Bolton from the blue: UN hater as US ambassador
NEW YORK - The United Nations, which has been politically crippled by charges of mismanagement and malfeasance, was hit by a diplomatic thunderbolt last week.

The nomination of John Bolton as the new US envoy to the UN came as an unexpected and deadly surprise. But it certainly reinforced the Bush administration's rejection of multilateralism and its disdain for international treaties. Bolton is contemptuous of both.

A hard-line conservative with absolute scorn for the world body, Bolton may create more enemies in an organisation which has remained strongly sceptical of an anti-multilateralist Bush administration which went to war with Iraq dismissing UN opposition to it.

If he arrives in New York armed with his ideological baggage - as he surely will - Bolton would destroy rather than restructure the ailing world body. Judging by his past statements - and his notoriety to recklessly shoot from his hips in the old Wild West tradition - Bolton is a disappointing choice for a job that requires diplomatic savvy in dealing delicately with 190-member states.

"There is no such thing as the United Nations," Bolton once remarked. "There is an international community that occasionally can be led by the only real power left in the world, and that is the United States, when it suits our interest and we can get others to go along."

In an interview with National Public Radio, he was even more blunt about the ongoing proposals for the reform and restructuring of the Security Council: "If I were re-doing the Security Council today, I'd have one permanent member because that's the only real reflection of the distribution of power in the world". Asked who that "one member" would be, Bolton shot back: "the United States".

That would leave the other four permanent members of the Security Council - Britain, France, China and Russia - in the dustbin of history. Meanwhile, the mostly idle and lethargic UN bureaucracy has been best exemplified by a longstanding anecdote of a visitor gazing at the imposing 39-storey glasshouse and asking a former Secretary-General as to how many people work in the imposing secretariat building.

"Only half", says the Secretary-General, implying that the other half are mostly clock watchers. Bolton was more blunt. "If the UN secretariat building in New York lost 10 stories," he once remarked, "it wouldn't make a bit of difference."

According to political scuttlebutt in Washington, Bolton's nomination was backed by Vice President Dick Cheney, one of the strongest rightwing neoconservatives in the higher echelons of the Bush administration.

If Bolton's nomination is confirmed by the Senate, which already has the ruling party's Republican majority, the UN may be in for harder times.

Secretary-General Kofi Annan, fighting for his survival amidst charges of mismanagement and perhaps nepotism, has been trying to reform and restructure the world body to meet the needs of the 21st century.

But he can do neither unless he has the backing of the US, the largest single donor to the UN budget accounting for 22 percent of the total contributions.

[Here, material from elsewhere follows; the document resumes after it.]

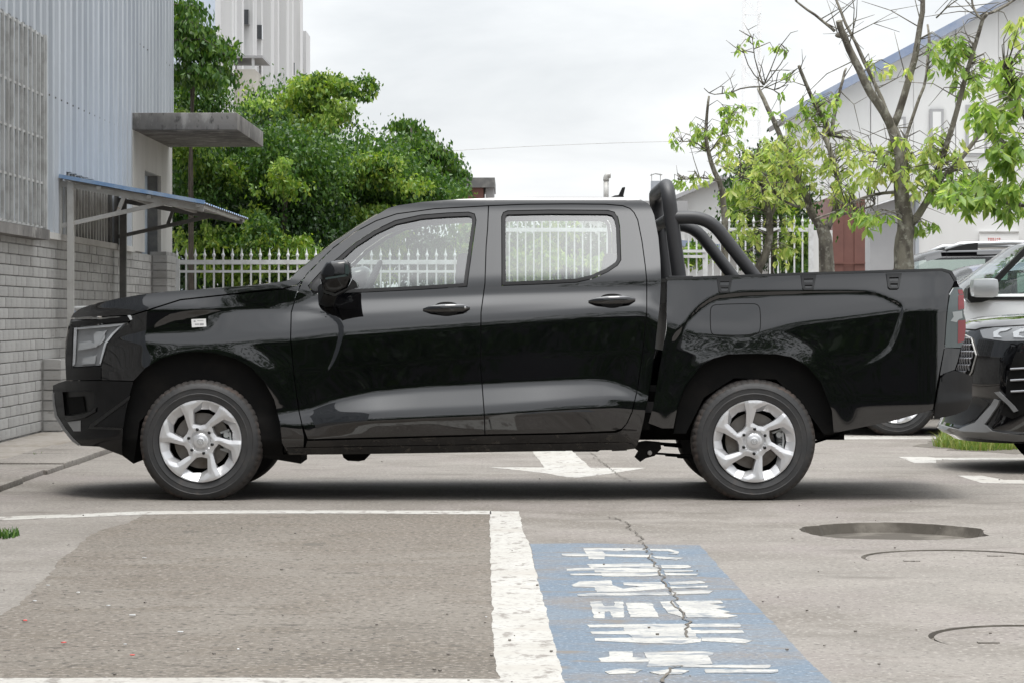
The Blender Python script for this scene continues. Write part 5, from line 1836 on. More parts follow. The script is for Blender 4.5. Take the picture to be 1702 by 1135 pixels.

Obviously, Annan is conscious of the impending disaster, but as the supreme diplomat presiding over the international community he dare not make any negative comments or even drop any hints of his scepticism.

As expected, the secretary-general's initial comments were to "welcome" the appointment of Bolton. But the 'Wall Street Journal', an ardent supporter of Bolton, was not convinced of Annan's good faith.

"So we can only assume that Mr. Annan was sincere when he welcomed President Bush's decision to nominate John Bolton...." the Journal said in an editorial which was appropriately titled "Tough Love for the UN".

Pressed for further comments, Annan blurted his official line to reporters last week: "It is a president's prerogative to name his ambassadors. And I have worked well with all previous representatives from the US, and I look forward to working with Mr. Bolton," he said.

Told that there was a lot of criticisms and concern among many member-states about Bolton's nomination, the secretary-general refused to be dragged into a controversy. "I think I've said all that I need to say on the topic," he added, refusing to answer any other questions on Bolton.